Not wanting to be a victim of the infamous flying-over-the-handlebars wipe-out, I followed all the rules on the way down. Shaun watched my every move from behind, while I focused on standing up on the downhill, keeping my feet balanced and controlling my front brakes. I made it to the bottom just in time for lunch at State Road Tavern & Restaurant.

 

Park City Resort

Next on the agenda was Park City Resort where we loaded ourselves and our bikes onto the lifts for a glide to the top of the 3000-metre high mountain.

“I’m not ready for this,” I thought nervously. Our descent began through alpine forests and a blazing spectacle of autumnal canopies. To my relief, the zigzagging trail was surprisingly manageable. About halfway down we reached a deserted site that was once a thriving silver mine. Here we stopped to do some exploring on foot.  The main building, made mostly of tin sheeting, was a haunting site of broken windows, a rusty roof and a dark interior leading to a 440-metre shaft that descends into the belly of the earth.  Over a century ago, this was one of the area’s most prosperous mines and home to a community of over 100 miners. Park City was in fact developed as a mining town, thanks to the discovery of silver in the 1860’s. In its boom years, this part of Utah boasted 300 mines with Park City regarded as one of the most productive mining towns in the whole of America up until the 1980’s.

Deer Valley Resort Bike Park

Our final day on the bike started with an uphill ride from our hotel towards the legendary Deer Valley Resort Bike Park. Crowds of bikers dressed in neon helmets and knee guards lined up at the lifts. In my red rented gear I raised my bicycle onto the lift and took a seat next to Scott and another instructor for the ten-minute glide to the summit. “We’ll talk you through every turn,” offered Scott trying to settle my nerves before the big descent. The extensive bike park has single-track courses for advanced and beginner riders complete with jumps, bridges, turns and berms.

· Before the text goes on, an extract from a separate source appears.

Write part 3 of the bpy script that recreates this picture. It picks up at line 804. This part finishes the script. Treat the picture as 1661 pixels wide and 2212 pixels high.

From the top, we started down a zig-zagging, single-track towards a fork in the road. Here we opted for the green-listed ‘Holy Roller’ beginner’s course. I steadied my grip and rode over a series of rollercoaster-like berms interspersed with a few sharp turns. When we reached the bottom, I was again ready for more! We got back onto the lift for round two. By the time round three rolled around, I felt ready for the intermediate ‘Tidal Wave’ trail, constructed by the company that built the renowned mountain biking trails of Whistler. I set forth with one instructor behind me and one in front. The berms were significantly bigger and came with lips and tables that made me and my bike fly through the air. Scotty encouragingly kept saying, “You’re doing great”, while I tried to control my brakes and my breathing! Miraculously I reached the bottom unharmed and feeling like an exhilarated child who had just discovered a new playground.

So, to all you avid bikers out there, you really should consider a trip to Utah to fulfil the dream of riding some of the best trails in the world.